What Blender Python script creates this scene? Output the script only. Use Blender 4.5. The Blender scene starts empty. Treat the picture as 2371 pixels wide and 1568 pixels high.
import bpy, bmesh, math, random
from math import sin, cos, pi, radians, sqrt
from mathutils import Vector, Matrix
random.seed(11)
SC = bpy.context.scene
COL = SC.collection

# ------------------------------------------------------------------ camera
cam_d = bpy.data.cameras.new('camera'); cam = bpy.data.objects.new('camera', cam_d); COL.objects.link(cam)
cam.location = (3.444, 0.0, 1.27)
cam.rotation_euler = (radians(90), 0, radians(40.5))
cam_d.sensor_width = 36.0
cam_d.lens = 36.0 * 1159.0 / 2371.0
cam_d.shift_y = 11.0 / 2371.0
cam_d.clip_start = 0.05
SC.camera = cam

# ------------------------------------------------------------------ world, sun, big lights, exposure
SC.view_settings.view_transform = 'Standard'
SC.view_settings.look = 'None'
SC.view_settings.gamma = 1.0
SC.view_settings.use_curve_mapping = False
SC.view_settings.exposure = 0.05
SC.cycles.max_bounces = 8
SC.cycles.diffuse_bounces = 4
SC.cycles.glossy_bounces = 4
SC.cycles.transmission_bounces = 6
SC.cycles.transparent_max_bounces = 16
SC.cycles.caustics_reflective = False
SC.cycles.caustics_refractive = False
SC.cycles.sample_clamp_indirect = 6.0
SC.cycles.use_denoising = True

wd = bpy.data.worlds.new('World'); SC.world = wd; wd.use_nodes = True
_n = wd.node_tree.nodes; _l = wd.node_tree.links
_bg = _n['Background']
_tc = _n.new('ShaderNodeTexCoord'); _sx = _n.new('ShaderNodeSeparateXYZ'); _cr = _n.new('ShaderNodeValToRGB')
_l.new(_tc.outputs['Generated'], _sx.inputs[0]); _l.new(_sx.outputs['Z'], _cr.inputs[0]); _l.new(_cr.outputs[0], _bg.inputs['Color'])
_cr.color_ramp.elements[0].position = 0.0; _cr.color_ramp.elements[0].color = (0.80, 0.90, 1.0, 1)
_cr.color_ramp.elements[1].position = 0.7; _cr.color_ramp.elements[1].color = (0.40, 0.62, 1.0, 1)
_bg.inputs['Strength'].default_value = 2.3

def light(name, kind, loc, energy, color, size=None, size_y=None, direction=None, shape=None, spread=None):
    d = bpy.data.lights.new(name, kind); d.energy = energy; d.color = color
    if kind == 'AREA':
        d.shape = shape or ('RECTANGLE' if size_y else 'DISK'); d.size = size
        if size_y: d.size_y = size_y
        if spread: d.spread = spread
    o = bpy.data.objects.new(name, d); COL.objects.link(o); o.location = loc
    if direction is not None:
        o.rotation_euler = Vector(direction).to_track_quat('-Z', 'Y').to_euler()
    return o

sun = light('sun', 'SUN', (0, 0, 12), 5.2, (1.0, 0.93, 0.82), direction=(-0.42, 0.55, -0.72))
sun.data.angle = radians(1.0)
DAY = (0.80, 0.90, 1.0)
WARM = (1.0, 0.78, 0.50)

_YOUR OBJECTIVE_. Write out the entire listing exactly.

_REPLY_.
What Blender Python script creates this scene? Output the script only. Use Blender 4.5. The Blender scene starts empty. Treat the picture as 2371 pixels wide and 1568 pixels high.
import bpy, bmesh, math, random
from math import sin, cos, pi, radians, sqrt
from mathutils import Vector, Matrix
random.seed(11)
SC = bpy.context.scene
COL = SC.collection

# ------------------------------------------------------------------ camera
cam_d = bpy.data.cameras.new('camera'); cam = bpy.data.objects.new('camera', cam_d); COL.objects.link(cam)
cam.location = (3.444, 0.0, 1.27)
cam.rotation_euler = (radians(90), 0, radians(40.5))
cam_d.sensor_width = 36.0
cam_d.lens = 36.0 * 1159.0 / 2371.0
cam_d.shift_y = 11.0 / 2371.0
cam_d.clip_start = 0.05
SC.camera = cam

# ------------------------------------------------------------------ world, sun, big lights, exposure
SC.view_settings.view_transform = 'Standard'
SC.view_settings.look = 'None'
SC.view_settings.gamma = 1.0
SC.view_settings.use_curve_mapping = False
SC.view_settings.exposure = 0.05
SC.cycles.max_bounces = 8
SC.cycles.diffuse_bounces = 4
SC.cycles.glossy_bounces = 4
SC.cycles.transmission_bounces = 6
SC.cycles.transparent_max_bounces = 16
SC.cycles.caustics_reflective = False
SC.cycles.caustics_refractive = False
SC.cycles.sample_clamp_indirect = 6.0
SC.cycles.use_denoising = True

wd = bpy.data.worlds.new('World'); SC.world = wd; wd.use_nodes = True
_n = wd.node_tree.nodes; _l = wd.node_tree.links
_bg = _n['Background']
_tc = _n.new('ShaderNodeTexCoord'); _sx = _n.new('ShaderNodeSeparateXYZ'); _cr = _n.new('ShaderNodeValToRGB')
_l.new(_tc.outputs['Generated'], _sx.inputs[0]); _l.new(_sx.outputs['Z'], _cr.inputs[0]); _l.new(_cr.outputs[0], _bg.inputs['Color'])
_cr.color_ramp.elements[0].position = 0.0; _cr.color_ramp.elements[0].color = (0.80, 0.90, 1.0, 1)
_cr.color_ramp.elements[1].position = 0.7; _cr.color_ramp.elements[1].color = (0.40, 0.62, 1.0, 1)
_bg.inputs['Strength'].default_value = 2.3

def light(name, kind, loc, energy, color, size=None, size_y=None, direction=None, shape=None, spread=None):
    d = bpy.data.lights.new(name, kind); d.energy = energy; d.color = color
    if kind == 'AREA':
        d.shape = shape or ('RECTANGLE' if size_y else 'DISK'); d.size = size
        if size_y: d.size_y = size_y
        if spread: d.spread = spread
    o = bpy.data.objects.new(name, d); COL.objects.link(o); o.location = loc
    if direction is not None:
        o.rotation_euler = Vector(direction).to_track_quat('-Z', 'Y').to_euler()
    return o

sun = light('sun', 'SUN', (0, 0, 12), 5.2, (1.0, 0.93, 0.82), direction=(-0.42, 0.55, -0.72))
sun.data.angle = radians(1.0)
DAY = (0.80, 0.90, 1.0)
WARM = (1.0, 0.78, 0.50)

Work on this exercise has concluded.